Tuesday, October 7, 2008

Fuel oil prices may fall by this month

The government is most likely to decrease fuel oil prices by this month if the prices in international market remain at the current level or dip further, chief adviser’s special assistant for power and energy ministry M Tamim told New Age on Tuesday.
Tamim along with senior officials of the energy division are expected to hold a meeting with finance adviser Mirza Azizul Islam today to discuss the issue.
‘The government is actively considering decreasing prices of fuel oils like diesel and kerosene as the oil price in international market has come down sharply over the last month. Most likely, we will decrease oil price in local market within this month,’ Tamim said.
He said after discussing the issue with the Finance Division and the communications ministry, they would fix how much prices should be decreased. ‘Apart from the Finance Division, we will discuss the issue with the communications ministry as transport fare is related with fuel prices.’
The price of crude oil dipped to around $87 in international market on Monday following the worldwide economic turmoil, especially the recession in USA.
According to a report of the New York Times posted on Monday, the oil price in international market might continue to slide to $70 per barrel or even lower.
The price of crude oil was around $141 when the government increased the price of diesel and kerosene to Tk 55 per litre from Tk 40 and octane to Tk 90 from Tk 67 and petrol to Tk 87 from Tk 65 on July 1.
Bangladesh imports around 22-23 lakh tonnes of refined oils like diesel, kerosene and octane and around 13-14 lakh tonnes of crude oil from which Bangladesh Petroleum Corporation produces diesel, kerosene and petrol. There is a gap of around $10-$20 in refined and crude oil prices.
Officials of BPC claimed that despite oil price fall in international market, the BPC incurred a loss of around Tk 10 per litre in selling diesel and kerosene in September and made ‘some’ profit in selling octane and petrol.

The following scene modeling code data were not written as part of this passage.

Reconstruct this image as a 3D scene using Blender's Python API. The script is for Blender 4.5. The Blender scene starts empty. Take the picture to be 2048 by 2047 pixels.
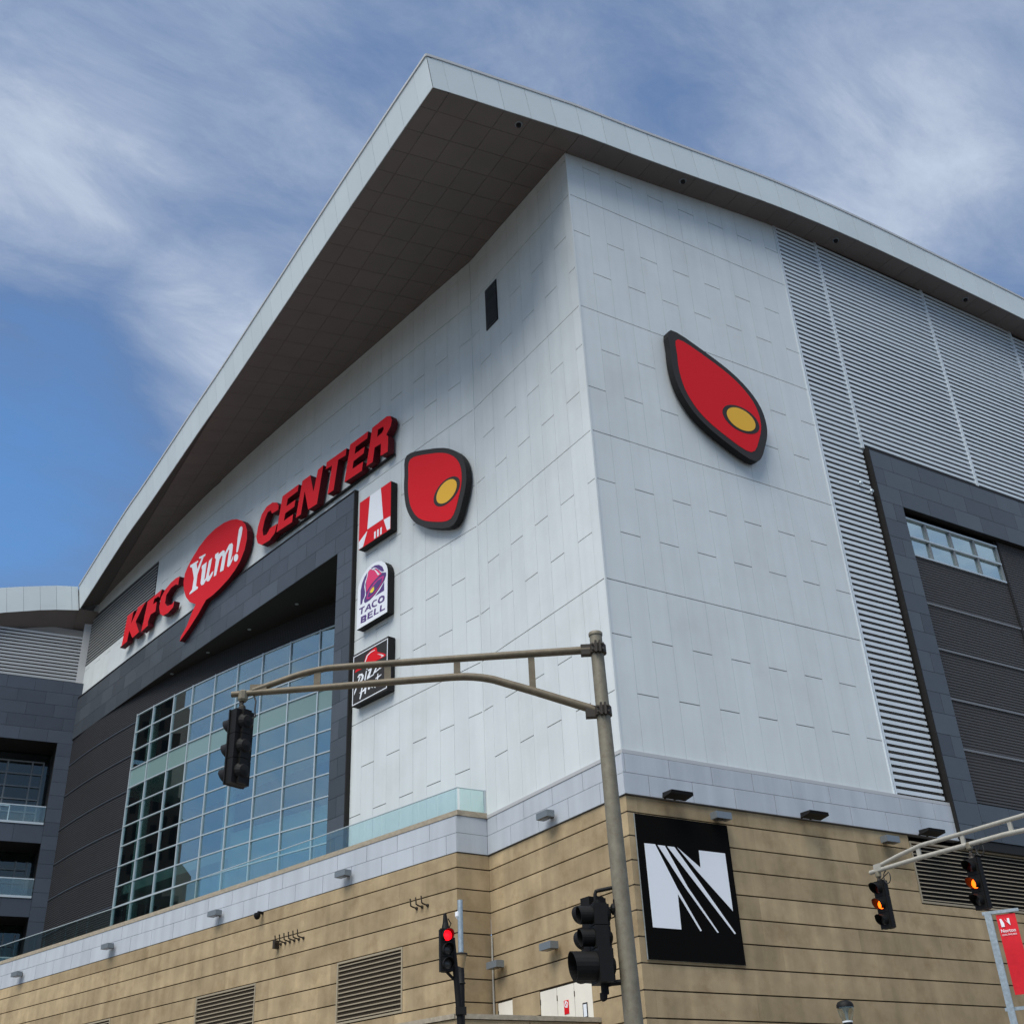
import bpy, bmesh, math, random
from mathutils import Vector, Matrix
from mathutils.geometry import tessellate_polygon
R = math.radians
rnd = random.Random(7)
SC = bpy.context.scene
COL = SC.collection

# ------------------------------------------------------------------ camera
CAMP = Vector((-21.726, -28.705, 1.7))
cd = bpy.data.cameras.new('camera')
cam = bpy.data.objects.new('camera', cd)
COL.objects.link(cam)
cr = Vector((0.85909399, -0.51003742, -0.04265374))
cu = Vector((-0.22830537, -0.45646815, 0.8599497))
cf = Vector((0.4580766, 0.72903954, 0.50859333))
cam.matrix_world = Matrix(((cr.x, cu.x, -cf.x, CAMP.x), (cr.y, cu.y, -cf.y, CAMP.y), (cr.z, cu.z, -cf.z, CAMP.z), (0, 0, 0, 1)))
cd.sensor_fit = 'HORIZONTAL'
cd.sensor_width = 36.0
cd.lens = 40.61
cd.clip_start = 0.1
cd.clip_end = 5000
SC.camera = cam

# ------------------------------------------------------------------ light
SUN_EL, SUN_AZ = 58.0, 205.0      # azimuth of the sun, counted from +X towards +Y
w = bpy.data.worlds.new('World')
SC.world = w
w.use_nodes = True
nt = w.node_tree
nt.nodes.clear()
def wn(t, **k):
    n = nt.nodes.new(t)
    for a, b in k.items(): setattr(n, a, b)
    return n
def wl(a, b): nt.links.new(a, b)
sky = wn('ShaderNodeTexSky', sky_type='NISHITA', sun_disc=False)
sky.sun_elevation = R(SUN_EL)
sky.sun_rotation = R(90 - SUN_AZ)
sky.air_density = 1.0
sky.dust_density = 0.6
sky.ozone_density = 1.6
tc = wn('ShaderNodeTexCoord')
sep = wn('ShaderNodeSeparateXYZ'); wl(tc.outputs['Generated'], sep.inputs[0])
zc = wn('ShaderNodeMath', operation='MAXIMUM'); wl(sep.outputs[2], zc.inputs[0]); zc.inputs[1].default_value = 0.0
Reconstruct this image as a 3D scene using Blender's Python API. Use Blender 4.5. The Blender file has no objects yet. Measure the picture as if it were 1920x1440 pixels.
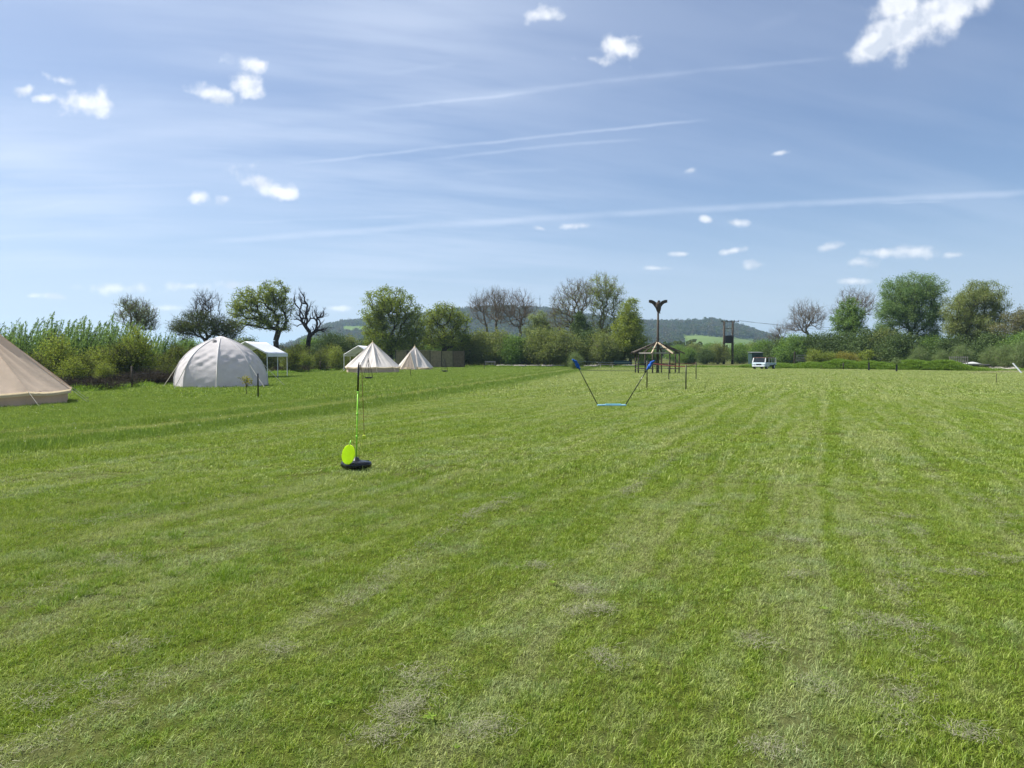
import bpy, bmesh, math, random
import numpy as np
from mathutils import Vector, Matrix
R = math.radians
# ---------------------------------------------------------------- camera
EYE = 1.6; FPX = 1397.0; HZ = 668.0
PITCH = math.atan((720 - HZ) / FPX)
scn = bpy.context.scene
cam_d = bpy.data.cameras.new('camera'); cam = bpy.data.objects.new('camera', cam_d)
scn.collection.objects.link(cam); scn.camera = cam
cam.location = (0, 0, EYE); cam.rotation_euler = (R(90) - PITCH, 0, 0)
cam_d.sensor_width = 36; cam_d.lens = 36 * FPX / 1920
cam_d.clip_start = 0.05; cam_d.clip_end = 30000
# ---------------------------------------------------------------- light
SUN_AZ = -76.0     # degrees from the view direction (+Y), negative = towards the left
SUN_EL = 52.0
SKY_STRENGTH = 0.073
HAZE = 0.00018
scn.view_settings.view_transform = 'Standard'; scn.view_settings.look = 'None'
scn.view_settings.gamma = 1; scn.view_settings.use_curve_mapping = False
scn.view_settings.exposure = 0.8
scn.cycles.use_denoising = True; scn.cycles.denoiser = 'OPENIMAGEDENOISE'; scn.cycles.denoising_input_passes = 'RGB_ALBEDO_NORMAL'; scn.cycles.denoising_prefilter = 'ACCURATE'
scn.cycles.max_bounces = 6; scn.cycles.diffuse_bounces = 3; scn.cycles.transmission_bounces = 4
scn.cycles.transparent_max_bounces = 8; scn.cycles.volume_bounces = 1
scn.cycles.sample_clamp_indirect = 4
sd = Vector((math.sin(R(SUN_AZ)) * math.cos(R(SUN_EL)), math.cos(R(SUN_AZ)) * math.cos(R(SUN_EL)), math.sin(R(SUN_EL))))
sun_l = bpy.data.lights.new('sun', 'SUN'); sun = bpy.data.objects.new('sun', sun_l); scn.collection.objects.link(sun)
sun_l.energy = 5.0; sun_l.angle = R(0.53); sun_l.color = (1.0, 0.955, 0.88)
sun.location = (0, 0, 300); sun.rotation_euler = sd.to_track_quat('Z', 'Y').to_euler()

def ray(px, py):
    v = (py - 720) / FPX; u = (px - 960) / FPX
    c, s = math.cos(PITCH), math.sin(PITCH)
    return Vector((u, c - v * s, -s - v * c))           # un-normalised world direction
def G(px, py):                                          # pixel on flat ground -> (x, y)
    d = ray(px, py); k = EYE / -d.z
    return d.x * k, d.y * k
def XA(px, D): return (px - 960) / FPX * D              # side offset at depth D
def ZA(py, D):                                          # height at depth D
    d = ray(960, py); return EYE + d.z / d.y * D

# ---------------------------------------------------------------- node helper
class NT:
    def __init__(self, tree): self.t = tree; self.n = tree.nodes; self.l = tree.links; self.n.clear()
    def new(self, typ, **kw):
        nd = self.n.new(typ)
        for k, v in kw.items(): setattr(nd, k, v)
        return nd
    def put(self, sock, v):
        if v is None: return
        if hasattr(v, 'is_output'): self.l.new(v, sock)
        elif isinstance(v, (tuple, list)) and len(v) == 3 and sock.type == 'RGBA': sock.default_value = (*v, 1)
        else: sock.default_value = v
    def m(self, op, a, b=None, c=None, clamp=False):
        nd = self.new('ShaderNodeMath', operation=op, use_clamp=clamp)
        for i, v in enumerate((a, b, c)): self.put(nd.inputs[i], v)
        return nd.outputs[0]
    def vm(self, op, a, b=None, out=0):
        nd = self.new('ShaderNodeVectorMath', operation=op)
        self.put(nd.inputs[0], a); self.put(nd.inputs[1], b)
        return nd.outputs[out]
    def mix(self, f, a, b, blend='MIX'):
        nd = self.new('ShaderNodeMix', data_type='RGBA', blend_type=blend, clamp_factor=True)
        self.put(nd.inputs[0], f); self.put(nd.inputs[6], a); self.put(nd.inputs[7], b)
        return nd.outputs[2]
    def noise(self, vec, scale, detail=3, rough=.55, dist=0, out=0, dim='3D'):
        nd = self.new('ShaderNodeTexNoise', noise_dimensions=dim)
        if vec is not None: self.l.new(vec, nd.inputs['Vector'])
        nd.inputs['Scale'].default_value = scale; nd.inputs['Detail'].default_value = detail
        nd.inputs['Roughness'].default_value = rough; nd.inputs['Distortion'].default_value = dist
        return nd.outputs[out]
    def ramp(self, f, a, b, lo=0., hi=1., smooth=True):
        nd = self.new('ShaderNodeMapRange', interpolation_type='SMOOTHSTEP' if smooth else 'LINEAR')
        self.put(nd.inputs[0], f)
        for i, v in zip((1, 2, 3, 4), (a, b, lo, hi)): self.put(nd.inputs[i], v)
        return nd.outputs[0]
    def xyz(self, v):
        nd = self.new('ShaderNodeSeparateXYZ'); self.l.new(v, nd.inputs[0]); return nd.outputs
    def comb(self, x, y, z):
        nd = self.new('ShaderNodeCombineXYZ')
        for i, v in enumerate((x, y, z)): self.put(nd.inputs[i], v)
        return nd.outputs[0]

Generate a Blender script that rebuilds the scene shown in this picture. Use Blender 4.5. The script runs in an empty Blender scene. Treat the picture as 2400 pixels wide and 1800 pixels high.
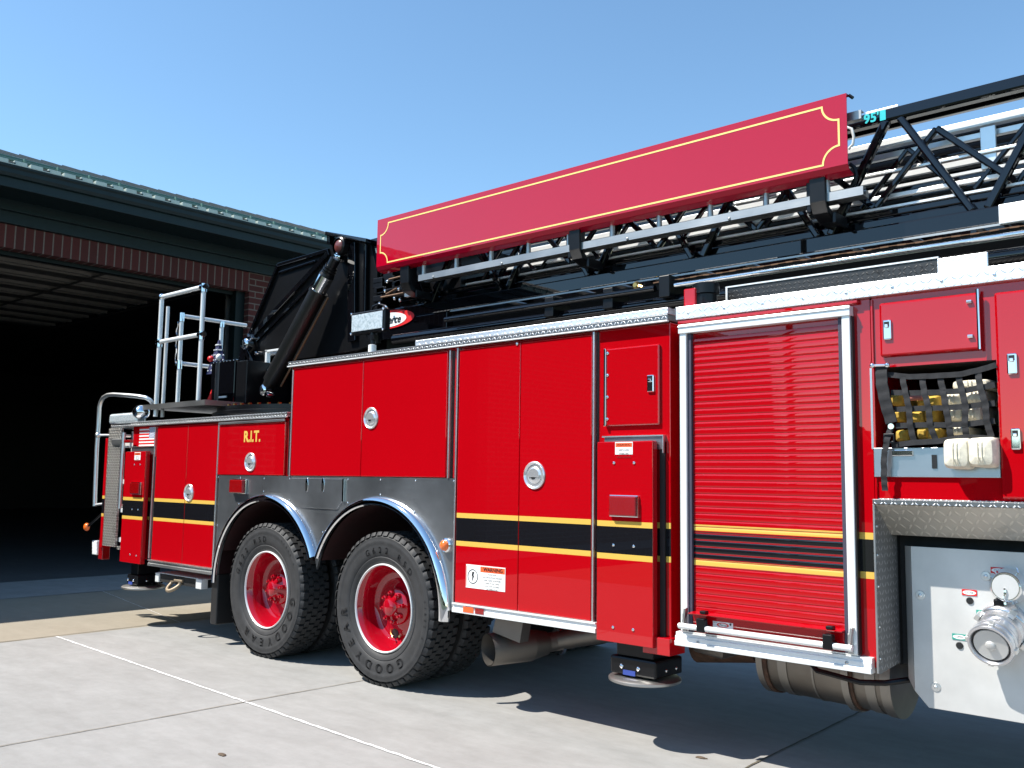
import bpy, bmesh, math, random
from mathutils import Vector, Matrix
R = math.radians
rnd = random.Random(7)
C = bpy.data.collections.new("scene"); bpy.context.scene.collection.children.link(C)
SC = bpy.context.scene

# ---------------------------------------------------------------- camera
CAM = Vector((-0.10427, -4.27941, 1.43742)); YAW, PITCH, ROLL, F = 0.733830532, 0.102794174, 0.0142349236, 2174.63166
_f = Vector((-math.sin(YAW)*math.cos(PITCH), math.cos(YAW)*math.cos(PITCH), math.sin(PITCH)))
_r0 = Vector((math.cos(YAW), math.sin(YAW), 0)); _u0 = _r0.cross(_f)
_r = math.cos(ROLL)*_r0 + math.sin(ROLL)*_u0; _u = -math.sin(ROLL)*_r0 + math.cos(ROLL)*_u0
cd = bpy.data.cameras.new("camera"); cam = bpy.data.objects.new("camera", cd); C.objects.link(cam)
cd.sensor_width = 36; cd.lens = F/2400*36; cd.clip_start = 0.05; cd.clip_end = 1000
m3 = Matrix((_r, _u, -_f)).transposed()
cam.matrix_world = Matrix.Translation(CAM) @ m3.to_4x4()
SC.camera = cam
# ---------------------------------------------------------------- world, sun, exposure
LX, LY, LZ = 0.46, 0.57, -1.0              # direction the sunlight travels
EL = math.atan2(1, math.hypot(LX, LY))
W = bpy.data.worlds.new("World"); SC.world = W; W.use_nodes = True
sky = W.node_tree.nodes.new('ShaderNodeTexSky'); sky.sky_type = 'NISHITA'; sky.sun_disc = False
sky.sun_elevation = EL; sky.sun_rotation = math.atan2(-LX, -LY) % (2*math.pi)
sky.air_density = 1.0; sky.dust_density = 0.15; sky.ozone_density = 2.4; sky.altitude = 200
bg = W.node_tree.nodes['Background']; tn = W.node_tree.nodes.new('ShaderNodeMix'); tn.data_type = 'RGBA'; tn.blend_type = 'MULTIPLY'; tn.inputs[0].default_value = 1; tn.inputs[7].default_value = (.88, 1.03, 1.02, 1)
W.node_tree.links.new(sky.outputs[0], tn.inputs[6]); W.node_tree.links.new(tn.outputs[2], bg.inputs[0]); bg.inputs[1].default_value = 0.13
sd = bpy.data.lights.new("sun", 'SUN'); sd.energy = 5.0; sd.angle = R(0.5); sd.color = (1.0, 0.955, 0.88)
sun = bpy.data.objects.new("sun", sd); C.objects.link(sun); sun.location = (-20, -25, 40)
sun.rotation_euler = Vector((LX, LY, LZ)).to_track_quat('-Z', 'Y').to_euler()
SC.view_settings.view_transform = 'Standard'; SC.view_settings.look = 'None'
SC.view_settings.exposure = 0.75; SC.view_settings.gamma = 1.0
SC.cycles.use_denoising = True; SC.cycles.max_bounces = 8

# ---------------------------------------------------------------- measuring: a point seen at (px,py) lying on a plane
def at(px, py, y=0.0, ax=1):
    v = _f + _r*((px-1200)/F) + _u*((900-py)/F)
    t = (y-CAM[ax])/v[ax]
    return CAM + t*v
def X(px, z, y=0.0):                     # x of the point seen in picture column px at height z, depth y
    k = (px-1200)/F; n = _r - _f*k
    return CAM.x - (n.y*(y-CAM.y) + n.z*(z-CAM.z))/n.x
def Z(px, py, y=0.0): return at(px, py, y).z

WHOLE = ('text', 'lettering', 'rivet', 'screw', 'stars', 'stripes', 'chain', 'slats', 'seam', 'snow', 'tyre', 'hub', 'valve', 'fitting', 'copper', 'overhead', 'turntable_bolt', 'net', 'mark', 'oval', 'wheel', 'rim_edge', 'pinstripe', 'body', 'chassis')
# ---------------------------------------------------------------- mesh builder
class MB:
    def __init__(s): s.v = []; s.f = []; s.sm = []
    def add(s, vs, fs, smooth=False):
        o = len(s.v); s.v += [Vector(v) for v in vs]; s.f += [tuple(i+o for i in f) for f in fs]; s.sm += [smooth]*len(fs); return s
    def box(s, x0, x1, y0, y1, z0, z1):
        x0, x1 = sorted((x0, x1)); y0, y1 = sorted((y0, y1)); z0, z1 = sorted((z0, z1))
        return s.add([(x0,y0,z0),(x1,y0,z0),(x1,y1,z0),(x0,y1,z0),(x0,y0,z1),(x1,y0,z1),(x1,y1,z1),(x0,y1,z1)],
            [(3,2,1,0),(4,5,6,7),(0,1,5,4),(1,2,6,5),(2,3,7,6),(3,0,4,7)])
    def quad(s, *p): return s.add(p, [tuple(range(len(p)))])
    def bar(s, a, b, w, h, up=(0,0,1)):    # rectangular bar a->b
        a, b = Vector(a), Vector(b); d = (b-a).normalized(); up = Vector(up)
        if abs(d.dot(up)) > .98: up = Vector((0,1,0))
        sx = d.cross(up).normalized(); uz = sx.cross(d)
        vs = [p + sx*i*w/2 + uz*j*h/2 for p in (a, b) for i, j in ((-1,-1),(1,-1),(1,1),(-1,1))]
        return s.add(vs, [(0,1,2,3),(7,6,5,4),(0,4,5,1),(1,5,6,2),(2,6,7,3),(3,7,4,0)])
    def tube(s, pts, r, n=16, r2=None, caps=True):
        pts = [Vector(p) for p in pts]; N = len(pts); vs = []; prev = None
        for i, p in enumerate(pts):
            d = (pts[min(i+1, N-1)] - pts[max(i-1, 0)]).normalized()
            if prev is None:
                up = Vector((0,0,1)) if abs(d.z) < .9 else Vector((0,1,0)); sx = d.cross(up).normalized()
            else: sx = (prev - d*prev.dot(d)).normalized()
            prev = sx; uz = sx.cross(d); rr = r if r2 is None else r+(r2-r)*i/(N-1)
            vs += [p + (sx*math.cos(2*math.pi*k/n) + uz*math.sin(2*math.pi*k/n))*rr for k in range(n)]
        o = len(s.v)
        s.add(vs, [(i*n+k, (i+1)*n+k, (i+1)*n+(k+1)%n, i*n+(k+1)%n) for i in range(N-1) for k in range(n)], True)
        if caps:
            s.f += [tuple(o+k for k in range(n)), tuple(o+(N-1)*n+n-1-k for k in range(n))]; s.sm += [False, False]
        return s
    def lathe(s, prof, c=(0,0,0), ax='y', n=48, smooth=True):   # prof: (radius, offset along axis); axis -y by default
        vs = []
        for r, h in prof:
            for k in range(n):
                a = 2*math.pi*k/n; ca, sa = r*math.cos(a), r*math.sin(a)
                v = {'y': (ca, h, sa), 'z': (ca, sa, h), 'x': (h, ca, sa)}[ax]
                vs.append(Vector(v)+Vector(c))
        m = len(prof)
        return s.add(vs, [(i*n+k, i*n+(k+1)%n, (i+1)*n+(k+1)%n, (i+1)*n+k) for i in range(m-1) for k in range(n)], smooth)
    def disc(s, c, r, ax='y', n=32):
        c = Vector(c); vs = []
        for k in range(n):
            a = 2*math.pi*k/n; ca, sa = r*math.cos(a), r*math.sin(a)
            vs.append(c+Vector({'y': (ca, 0, sa), 'z': (ca, sa, 0), 'x': (0, ca, sa)}[ax]))
        return s.add(vs, [tuple(range(n))])
    def prism(s, poly, y0, y1, ax='y'):     # poly in the plane across ax
        def mk(p, h): return {'y': (p[0], h, p[1]), 'z': (p[0], p[1], h), 'x': (h, p[0], p[1])}[ax]
        n = len(poly)
        return s.add([mk(p, y0) for p in poly]+[mk(p, y1) for p in poly],
            [tuple(range(n)), tuple(range(2*n-1, n-1, -1))] + [(i, i+n, (i+1) % n+n, (i+1) % n) for i in range(n)])
    def ball(s, c, r, sc=(1,1,1), n=12):
        c = Vector(c); vs = []; fs = []
        for i in range(n+1):
            t = math.pi*i/n
            for k in range(2*n):
                a = math.pi*k/n; vs.append(c+Vector((r*sc[0]*math.sin(t)*math.cos(a), r*sc[1]*math.sin(t)*math.sin(a), r*sc[2]*math.cos(t))))
        for i in range(n):
            for k in range(2*n): fs.append((i*2*n+k, (i+1)*2*n+k, (i+1)*2*n+(k+1)%(2*n), i*2*n+(k+1)%(2*n)))
        return s.add(vs, fs, True)
    def split(s):
        p = list(range(len(s.v)))
        def fd(a):
            while p[a] != a: p[a] = p[p[a]]; a = p[a]
            return a
        for f in s.f:
            for q in f[1:]: p[fd(q)] = fd(f[0])
        g = {}
        for i, f in enumerate(s.f): g.setdefault(fd(f[0]), []).append(i)
        C_ = []
        for fs in g.values():
            vi = sorted({v for i in fs for v in s.f[i]}); P = [s.v[v] for v in vi]
            C_.append([[fs], [min(q[k] for q in P)-.002 for k in range(3)], [max(q[k] for q in P)+.002 for k in range(3)]])
        ch = True
        while ch:
            ch = False; out = []
            for c in C_:
                for o in out:
                    if all(c[1][k] <= o[2][k] and o[1][k] <= c[2][k] for k in range(3)):
                        o[0] += c[0]; o[1] = [min(a, b) for a, b in zip(o[1], c[1])]; o[2] = [max(a, b) for a, b in zip(o[2], c[2])]; ch = True; break
                else: out.append(c)
            C_ = out
        res = []
        for c in C_:
            m = MB(); mp = {}
            for fs in c[0]:
                for i in fs:
                    for v in s.f[i]:
                        if v not in mp: mp[v] = len(m.v); m.v.append(s.v[v])
                    m.f.append(tuple(mp[v] for v in s.f[i])); m.sm.append(s.sm[i])
            res.append(m)
        return res
    def build(s, name, mat, parent=None, bevel=0.0, loc=None, seg=2, **tags):
        if parent is not None and not any(w in name for w in WHOLE):
            ms = s.split()
            if 1 < len(ms) <= 120: return [m.build1(name, mat, parent, bevel, loc, seg, **tags) for m in ms][0]
        return s.build1(name, mat, parent, bevel, loc, seg, **tags)
    def build1(s, name, mat, parent=None, bevel=0.0, loc=None, seg=2, **tags):
        me = bpy.data.meshes.new(name)
        org = Vector(loc) if loc is not None else (world_of(parent) if parent else Vector((0,0,0)))
        me.from_pydata([v-org for v in s.v], [], s.f)
        for p, q in zip(me.polygons, s.sm): p.use_smooth = q
        me.set_sharp_from_angle(angle=R(42)) if any(s.sm) else None
        bm = bmesh.new(); bm.from_mesh(me); bmesh.ops.remove_doubles(bm, verts=bm.verts, dist=1e-6)
        bmesh.ops.recalc_face_normals(bm, faces=bm.faces); bm.to_mesh(me); bm.free()
        me.materials.append(mat); o = bpy.data.objects.new(name, me); C.objects.link(o)
        if parent: o.parent = parent; o.location = org - world_of(parent)
        else: o.location = org
        if bevel:
            b = o.modifiers.new("bevel", 'BEVEL'); b.width = bevel; b.segments = seg; b.limit_method = 'ANGLE'; b.angle_limit = R(40)
            b.harden_normals = False
        for k, v in tags.items(): o[k] = v
        return o
def world_of(o):
    w = Vector((0,0,0))
    while o: w += o.location; o = o.parent
    return w
def thing(name, label, cat, loc=(0,0,0), group=None):
    o = bpy.data.objects.new(name, None); C.objects.link(o); o.location = loc; o.empty_display_size = .1
    o['label'] = label; o['category'] = cat
    if group: o['group'] = group
    return o
def tag(o, label, cat, group=None):
    o['label'] = label; o['category'] = cat
    if group: o['group'] = group
    return o
def text_geo(s, size, shear=0.0, sx=1.0):
    cu = bpy.data.curves.new("t", 'FONT'); cu.body = s; cu.size = size; cu.shear = shear; cu.align_x = 'CENTER'; cu.align_y = 'CENTER'
    cu.resolution_u = 3
    ob = bpy.data.objects.new("t", cu); SC.collection.objects.link(ob)
    me = bpy.data.meshes.new_from_object(ob.evaluated_get(bpy.context.evaluated_depsgraph_get()))
    vs = [Vector((v.co.x*sx, v.co.y, 0)) for v in me.vertices]; fs = [tuple(p.vertices) for p in me.polygons]
    bpy.data.objects.remove(ob); bpy.data.curves.remove(cu); bpy.data.meshes.remove(me)
    return vs, fs
def text_on(mb, s, size, c, y, shear=0.0, sx=1.0, bold=0.0):   # on a face looking to -y
    vs, fs = text_geo(s, size, shear, sx)
    if not vs: return
    k = 0
    for dx in ((0,) if not bold else (-bold, 0, bold)):
        for dz in ((0,) if not bold else (-bold, bold)):
            mb.add([(c[0]+v.x+dx, y-.00012*k, c[1]+v.y+dz) for v in vs], fs); k += 1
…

The BPC imported diesel, kerosene and octane at a rate of around $114-$120 per barrel in late September when the crude oil price came down to around $100. According to this estimate, the total import cost stands between Tk 49 and Tk 52 per litre.
In addition to the import cost, the BPC pays Tk 11.50 as duty to the government for per litre of octane and Tk 6.93 for per litre of kerosene and diesel. Besides, there are costs related to evaporation loss, transportation cost within the country and margin for the oil marketing companies.
In total, BPC’s expenditure as duty, evaporation loss and other costs stands around Tk 10 per litre for diesel and kerosene and around Tk 18 for octane.
With these, BPC’s total cost in selling each litre of diesel stands between Tk 59 and Tk 62. BPC, however, sells diesel to the oil marketing company at Tk 52.01, kerosene at Tk 52.54 and octane at Tk 85.34 per litre.
With the fall of oil prices, BPC’s actual loss in selling diesel and kerosene came down to around Tk 7 per litre in late September while it made a profit of over Tk 20 for each litre of octane and petrol. ‘As BPC sells around 1-2 lakh tonnes of octane and petrol against over 24 lakh tonnes of diesel and kerosene, the profit from octane and petrol is not significant,’ said an energy division official.
Officials of the energy division believe that as the fuel oil price had come down to $87 per barrel in October, the BPC’s loss in selling diesel and kerosene would be diminished while its profit from octane and petrol sales would increase further.